GDP Blog

Human capital vs Investments vs payroll expense

Posted by Carrie May

May 26, 2016 4:10:36 PM

Moderate risk investments are typically investment instruments for people who can bear risk up to a certain extent to reap the best possible returns.  Moderate risk human capital investments play a significant role in managing and hedging your riskier and lower human capital investment.  Again, these are going to be long-term investments that may fluctuate somewhat and the return is not going to be as significate as with a riskier-type investments.  In terms of moderate risk human capital, who would be included in this type of investment?  These are the employees who turn over in your organization between two and five years.  And yes, we do want to attract these types of employees.  Not only does it help us maintain focus on having a strong on-boarding and training program but from this group of employees is where you will find those individuals who have the potential to become a key member of the organization someday.stock-photo-70392605-chickens-with-egg.jpg

For many organizations over a two to five year period, your moderate risk human capital investment will give you the opportunity to interview, hire and train a  significant percentage of your current talent and identify potential “key” employees.  Odds are that there will always be one person who stands out in the crowd and is at the right time in their career, maturity and personal life; this is a person who will willingly adopt the mission of the organization.  The most efficient way to make the least amount of investment in these employees is to have a well-documented onboarding and training program.  This is not easy for smaller organizations but can be developed over a period of time with the aid of key employees.  This training cost is a one-time, long term capital funding requirement that will need to be paid into the investment and then require minimal administrative expense for ongoing maintenance and updating as the organization grows and changes.

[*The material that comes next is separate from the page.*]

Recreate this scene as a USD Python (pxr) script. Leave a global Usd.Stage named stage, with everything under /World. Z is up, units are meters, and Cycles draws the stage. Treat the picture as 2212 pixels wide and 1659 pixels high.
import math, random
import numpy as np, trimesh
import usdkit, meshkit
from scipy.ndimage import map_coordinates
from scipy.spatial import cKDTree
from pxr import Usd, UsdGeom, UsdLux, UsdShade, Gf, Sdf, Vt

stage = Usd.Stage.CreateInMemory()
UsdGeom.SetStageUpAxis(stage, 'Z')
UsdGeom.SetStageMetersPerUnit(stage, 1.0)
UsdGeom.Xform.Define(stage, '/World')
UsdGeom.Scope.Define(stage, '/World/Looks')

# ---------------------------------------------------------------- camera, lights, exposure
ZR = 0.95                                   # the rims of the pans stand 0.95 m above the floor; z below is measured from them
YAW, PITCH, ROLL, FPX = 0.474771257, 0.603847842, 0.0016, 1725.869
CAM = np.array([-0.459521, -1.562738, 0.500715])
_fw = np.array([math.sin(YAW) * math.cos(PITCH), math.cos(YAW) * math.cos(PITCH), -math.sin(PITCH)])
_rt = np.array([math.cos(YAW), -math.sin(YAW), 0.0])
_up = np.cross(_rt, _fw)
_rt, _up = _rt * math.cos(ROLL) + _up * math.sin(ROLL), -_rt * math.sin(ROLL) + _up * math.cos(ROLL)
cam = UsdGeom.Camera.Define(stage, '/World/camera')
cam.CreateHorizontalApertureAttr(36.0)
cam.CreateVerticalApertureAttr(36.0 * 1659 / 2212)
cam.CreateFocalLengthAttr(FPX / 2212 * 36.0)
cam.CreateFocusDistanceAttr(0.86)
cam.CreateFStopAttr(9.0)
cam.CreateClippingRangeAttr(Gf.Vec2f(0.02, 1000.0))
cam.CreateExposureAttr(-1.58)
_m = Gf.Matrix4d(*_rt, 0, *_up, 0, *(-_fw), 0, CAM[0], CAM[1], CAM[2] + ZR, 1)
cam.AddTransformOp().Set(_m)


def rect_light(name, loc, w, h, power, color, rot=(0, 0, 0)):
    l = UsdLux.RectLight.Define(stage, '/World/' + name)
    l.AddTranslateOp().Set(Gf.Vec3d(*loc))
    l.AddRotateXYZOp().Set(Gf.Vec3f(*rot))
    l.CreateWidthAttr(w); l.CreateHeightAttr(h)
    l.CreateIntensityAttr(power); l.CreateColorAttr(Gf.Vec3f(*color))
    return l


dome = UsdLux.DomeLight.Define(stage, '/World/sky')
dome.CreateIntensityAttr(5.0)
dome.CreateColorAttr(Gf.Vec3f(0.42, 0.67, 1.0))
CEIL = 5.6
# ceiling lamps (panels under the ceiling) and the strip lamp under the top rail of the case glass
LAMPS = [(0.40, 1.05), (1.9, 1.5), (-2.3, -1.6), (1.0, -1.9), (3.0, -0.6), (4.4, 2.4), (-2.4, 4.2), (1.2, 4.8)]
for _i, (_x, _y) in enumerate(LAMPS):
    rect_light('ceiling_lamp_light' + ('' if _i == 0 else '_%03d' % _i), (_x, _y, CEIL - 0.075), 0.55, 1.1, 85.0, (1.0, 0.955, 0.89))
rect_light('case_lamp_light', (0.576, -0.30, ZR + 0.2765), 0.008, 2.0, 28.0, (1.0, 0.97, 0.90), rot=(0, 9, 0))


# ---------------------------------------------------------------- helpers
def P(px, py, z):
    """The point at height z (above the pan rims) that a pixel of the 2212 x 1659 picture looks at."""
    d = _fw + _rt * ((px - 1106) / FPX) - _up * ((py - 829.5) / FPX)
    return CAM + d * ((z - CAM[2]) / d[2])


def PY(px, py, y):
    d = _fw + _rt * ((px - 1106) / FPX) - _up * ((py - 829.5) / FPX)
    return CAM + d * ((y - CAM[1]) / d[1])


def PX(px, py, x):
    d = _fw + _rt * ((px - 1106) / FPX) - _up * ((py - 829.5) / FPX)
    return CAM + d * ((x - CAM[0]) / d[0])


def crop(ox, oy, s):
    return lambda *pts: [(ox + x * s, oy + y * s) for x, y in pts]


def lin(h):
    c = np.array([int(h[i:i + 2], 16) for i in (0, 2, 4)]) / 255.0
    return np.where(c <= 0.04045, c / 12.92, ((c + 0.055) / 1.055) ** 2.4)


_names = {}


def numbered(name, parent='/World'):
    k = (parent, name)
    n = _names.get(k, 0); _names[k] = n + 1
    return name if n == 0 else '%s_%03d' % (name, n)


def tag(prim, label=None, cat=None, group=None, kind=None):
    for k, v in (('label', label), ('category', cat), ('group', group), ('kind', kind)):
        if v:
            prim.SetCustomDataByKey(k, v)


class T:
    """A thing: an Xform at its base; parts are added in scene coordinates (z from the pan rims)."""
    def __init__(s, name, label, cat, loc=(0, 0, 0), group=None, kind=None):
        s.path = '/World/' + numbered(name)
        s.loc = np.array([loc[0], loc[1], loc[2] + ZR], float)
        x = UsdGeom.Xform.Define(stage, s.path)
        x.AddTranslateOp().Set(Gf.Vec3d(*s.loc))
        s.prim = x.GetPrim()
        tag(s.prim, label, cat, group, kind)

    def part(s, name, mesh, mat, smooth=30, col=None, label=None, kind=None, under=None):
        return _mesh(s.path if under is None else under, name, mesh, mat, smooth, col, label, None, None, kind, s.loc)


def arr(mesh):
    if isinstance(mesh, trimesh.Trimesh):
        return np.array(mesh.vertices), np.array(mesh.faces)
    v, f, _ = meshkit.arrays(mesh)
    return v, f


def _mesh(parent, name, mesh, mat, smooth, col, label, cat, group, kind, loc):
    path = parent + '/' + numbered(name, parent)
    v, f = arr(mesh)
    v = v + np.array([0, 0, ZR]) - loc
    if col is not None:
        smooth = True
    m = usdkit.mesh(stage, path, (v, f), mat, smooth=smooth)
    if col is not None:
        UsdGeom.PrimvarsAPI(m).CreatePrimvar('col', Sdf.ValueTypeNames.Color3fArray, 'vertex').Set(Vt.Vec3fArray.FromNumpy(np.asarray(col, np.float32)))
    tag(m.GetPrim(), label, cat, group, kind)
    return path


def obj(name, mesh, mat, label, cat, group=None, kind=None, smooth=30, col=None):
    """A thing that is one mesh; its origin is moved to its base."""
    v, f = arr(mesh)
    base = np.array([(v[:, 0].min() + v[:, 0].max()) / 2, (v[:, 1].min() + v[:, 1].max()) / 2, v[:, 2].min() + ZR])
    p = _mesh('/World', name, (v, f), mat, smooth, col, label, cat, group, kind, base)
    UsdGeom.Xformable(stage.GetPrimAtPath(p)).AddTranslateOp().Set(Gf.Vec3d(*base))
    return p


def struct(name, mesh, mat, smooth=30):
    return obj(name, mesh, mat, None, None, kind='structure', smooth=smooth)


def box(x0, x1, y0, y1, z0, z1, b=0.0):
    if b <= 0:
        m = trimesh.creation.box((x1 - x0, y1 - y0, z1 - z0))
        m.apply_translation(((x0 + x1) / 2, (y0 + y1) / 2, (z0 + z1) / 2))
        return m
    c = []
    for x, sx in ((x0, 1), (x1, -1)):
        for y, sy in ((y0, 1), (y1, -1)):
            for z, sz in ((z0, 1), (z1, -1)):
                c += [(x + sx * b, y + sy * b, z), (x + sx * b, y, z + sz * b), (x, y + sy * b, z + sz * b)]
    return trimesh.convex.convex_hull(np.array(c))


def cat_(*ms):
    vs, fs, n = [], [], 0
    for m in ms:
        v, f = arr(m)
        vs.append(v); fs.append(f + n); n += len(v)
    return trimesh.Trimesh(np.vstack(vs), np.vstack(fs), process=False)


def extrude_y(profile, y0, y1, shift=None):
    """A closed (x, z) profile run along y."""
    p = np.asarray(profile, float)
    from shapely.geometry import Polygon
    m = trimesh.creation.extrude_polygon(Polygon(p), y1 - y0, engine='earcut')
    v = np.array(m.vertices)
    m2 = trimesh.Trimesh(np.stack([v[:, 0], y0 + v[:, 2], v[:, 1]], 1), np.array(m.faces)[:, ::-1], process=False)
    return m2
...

The most important issues to these employees are pay, training and a positive working environment.  This group of employees fall in the “payroll expense” piece of the investment and can be costly if an organization is not hedged properly.  They are worked the hardest in order to become subject matter experts (SME) and will want to be given clear direction as to what their daily responsibilities and tasks are.  These are typically salaried employees who contribute greatly to an organizations culture and desire to understand the business to develop the skills necessary for their craft.  Their workday hours will fluctuate and depend on workload and may also be impacted by time of month or time of year.  During this phase natural leadership skills and adaptability to organizational changes will develop for certain individuals.

Post probationary period, from an employees start date up through about two years, management should begin the process of vetting these individuals and evaluating natural strengths and qualities the organization is ideally seeking.  Executives who invest the time and effort in coaching opportunities with this group of individuals will be able to easily identify the strongest and weakest talent.  Nature then takes its course and fully-engaged employees seeking continued self-improvement and growth within the organization will continue to elevate and contribute to the long-term investment strategy and hedging the short-term losses from the other moderate risk employee pool.  Because people are so unique, different people may thrive in your company’s environment and others just will not.  Again, circumstances are not in your control.

Every business owner must be responsible not only for the vision of the organization but also continually seeking out talented individuals looking for long-term “key” roles in their field of expertise.  To become a true SME (subject matter expert) may take decades of long hours, continuous dedication to the craft, a deeply developed knowledge of their field of study and daily self-analysis/improvement.  Anything less and you have just devalued your key and moderate risk long-term employees and the organization’s successes you have worked so hard for.  As with any investment, you have to know how much risk your organization is able to bear.  The more you engage in employee training and development, the more astute investor in human capital you become.